# START OF DATA FOR THIS EXERCISE

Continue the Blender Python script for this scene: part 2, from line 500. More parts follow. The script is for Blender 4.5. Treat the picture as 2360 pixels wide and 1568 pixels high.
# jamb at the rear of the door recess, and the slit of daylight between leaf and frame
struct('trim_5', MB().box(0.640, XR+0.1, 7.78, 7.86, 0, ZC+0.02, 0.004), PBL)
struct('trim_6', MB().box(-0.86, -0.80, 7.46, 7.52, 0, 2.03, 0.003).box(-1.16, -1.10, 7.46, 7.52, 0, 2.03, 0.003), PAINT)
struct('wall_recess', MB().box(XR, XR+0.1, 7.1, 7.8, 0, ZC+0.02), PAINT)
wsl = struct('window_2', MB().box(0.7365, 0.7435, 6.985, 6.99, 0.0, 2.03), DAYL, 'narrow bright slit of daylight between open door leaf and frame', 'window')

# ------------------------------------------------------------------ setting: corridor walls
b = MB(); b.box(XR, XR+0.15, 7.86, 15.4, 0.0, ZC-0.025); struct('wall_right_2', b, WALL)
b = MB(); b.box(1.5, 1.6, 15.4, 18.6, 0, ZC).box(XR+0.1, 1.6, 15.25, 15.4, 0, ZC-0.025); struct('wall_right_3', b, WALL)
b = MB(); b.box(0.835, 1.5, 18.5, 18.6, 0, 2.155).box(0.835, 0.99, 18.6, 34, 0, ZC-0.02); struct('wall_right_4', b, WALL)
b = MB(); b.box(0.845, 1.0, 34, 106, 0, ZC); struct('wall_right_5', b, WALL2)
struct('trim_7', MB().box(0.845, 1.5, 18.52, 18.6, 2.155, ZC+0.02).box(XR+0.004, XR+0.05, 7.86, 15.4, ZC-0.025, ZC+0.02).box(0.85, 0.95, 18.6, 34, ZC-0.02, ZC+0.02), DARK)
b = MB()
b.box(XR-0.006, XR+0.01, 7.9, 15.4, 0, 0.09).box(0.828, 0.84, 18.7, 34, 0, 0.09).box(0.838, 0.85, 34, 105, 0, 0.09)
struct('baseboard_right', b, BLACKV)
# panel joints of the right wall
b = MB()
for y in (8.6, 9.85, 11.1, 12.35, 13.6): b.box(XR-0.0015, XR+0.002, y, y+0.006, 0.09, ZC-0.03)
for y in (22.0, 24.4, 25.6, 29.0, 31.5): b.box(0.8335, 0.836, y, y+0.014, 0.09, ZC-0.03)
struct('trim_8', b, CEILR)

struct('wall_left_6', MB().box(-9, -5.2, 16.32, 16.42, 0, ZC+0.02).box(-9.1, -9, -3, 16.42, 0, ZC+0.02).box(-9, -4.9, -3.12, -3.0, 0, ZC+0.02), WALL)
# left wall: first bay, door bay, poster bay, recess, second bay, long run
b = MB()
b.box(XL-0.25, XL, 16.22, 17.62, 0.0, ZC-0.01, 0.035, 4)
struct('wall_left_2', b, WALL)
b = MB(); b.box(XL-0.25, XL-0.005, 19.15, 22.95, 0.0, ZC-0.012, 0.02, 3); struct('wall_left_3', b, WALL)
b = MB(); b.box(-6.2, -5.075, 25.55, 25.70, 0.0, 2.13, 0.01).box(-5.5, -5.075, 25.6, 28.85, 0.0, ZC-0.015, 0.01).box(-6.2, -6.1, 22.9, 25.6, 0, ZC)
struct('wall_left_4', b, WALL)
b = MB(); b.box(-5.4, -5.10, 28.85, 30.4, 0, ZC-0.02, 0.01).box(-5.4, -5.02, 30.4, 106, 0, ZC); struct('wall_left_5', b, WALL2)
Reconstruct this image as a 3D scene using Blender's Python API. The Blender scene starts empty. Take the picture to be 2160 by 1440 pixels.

# END OF DATA FOR THIS EXERCISE

- [WRITTEN EXERCISE] Reproduce the listing above verbatim, from first line to last.

- [EXERCISE ANSWER]
Continue the Blender Python script for this scene: part 2, from line 500. More parts follow. The script is for Blender 4.5. Treat the picture as 2360 pixels wide and 1568 pixels high.
# jamb at the rear of the door recess, and the slit of daylight between leaf and frame
struct('trim_5', MB().box(0.640, XR+0.1, 7.78, 7.86, 0, ZC+0.02, 0.004), PBL)
struct('trim_6', MB().box(-0.86, -0.80, 7.46, 7.52, 0, 2.03, 0.003).box(-1.16, -1.10, 7.46, 7.52, 0, 2.03, 0.003), PAINT)
struct('wall_recess', MB().box(XR, XR+0.1, 7.1, 7.8, 0, ZC+0.02), PAINT)
wsl = struct('window_2', MB().box(0.7365, 0.7435, 6.985, 6.99, 0.0, 2.03), DAYL, 'narrow bright slit of daylight between open door leaf and frame', 'window')

# ------------------------------------------------------------------ setting: corridor walls
b = MB(); b.box(XR, XR+0.15, 7.86, 15.4, 0.0, ZC-0.025); struct('wall_right_2', b, WALL)
b = MB(); b.box(1.5, 1.6, 15.4, 18.6, 0, ZC).box(XR+0.1, 1.6, 15.25, 15.4, 0, ZC-0.025); struct('wall_right_3', b, WALL)
b = MB(); b.box(0.835, 1.5, 18.5, 18.6, 0, 2.155).box(0.835, 0.99, 18.6, 34, 0, ZC-0.02); struct('wall_right_4', b, WALL)
b = MB(); b.box(0.845, 1.0, 34, 106, 0, ZC); struct('wall_right_5', b, WALL2)
struct('trim_7', MB().box(0.845, 1.5, 18.52, 18.6, 2.155, ZC+0.02).box(XR+0.004, XR+0.05, 7.86, 15.4, ZC-0.025, ZC+0.02).box(0.85, 0.95, 18.6, 34, ZC-0.02, ZC+0.02), DARK)
b = MB()
b.box(XR-0.006, XR+0.01, 7.9, 15.4, 0, 0.09).box(0.828, 0.84, 18.7, 34, 0, 0.09).box(0.838, 0.85, 34, 105, 0, 0.09)
struct('baseboard_right', b, BLACKV)
# panel joints of the right wall
b = MB()
for y in (8.6, 9.85, 11.1, 12.35, 13.6): b.box(XR-0.0015, XR+0.002, y, y+0.006, 0.09, ZC-0.03)
for y in (22.0, 24.4, 25.6, 29.0, 31.5): b.box(0.8335, 0.836, y, y+0.014, 0.09, ZC-0.03)
struct('trim_8', b, CEILR)

struct('wall_left_6', MB().box(-9, -5.2, 16.32, 16.42, 0, ZC+0.02).box(-9.1, -9, -3, 16.42, 0, ZC+0.02).box(-9, -4.9, -3.12, -3.0, 0, ZC+0.02), WALL)
# left wall: first bay, door bay, poster bay, recess, second bay, long run
b = MB()
b.box(XL-0.25, XL, 16.22, 17.62, 0.0, ZC-0.01, 0.035, 4)
struct('wall_left_2', b, WALL)
b = MB(); b.box(XL-0.25, XL-0.005, 19.15, 22.95, 0.0, ZC-0.012, 0.02, 3); struct('wall_left_3', b, WALL)
b = MB(); b.box(-6.2, -5.075, 25.55, 25.70, 0.0, 2.13, 0.01).box(-5.5, -5.075, 25.6, 28.85, 0.0, ZC-0.015, 0.01).box(-6.2, -6.1, 22.9, 25.6, 0, ZC)
struct('wall_left_4', b, WALL)
b = MB(); b.box(-5.4, -5.10, 28.85, 30.4, 0, ZC-0.02, 0.01).box(-5.4, -5.02, 30.4, 106, 0, ZC); struct('wall_left_5', b, WALL2)
Reconstruct this image as a 3D scene using Blender's Python API. The Blender scene starts empty. Take the picture to be 2160 by 1440 pixels.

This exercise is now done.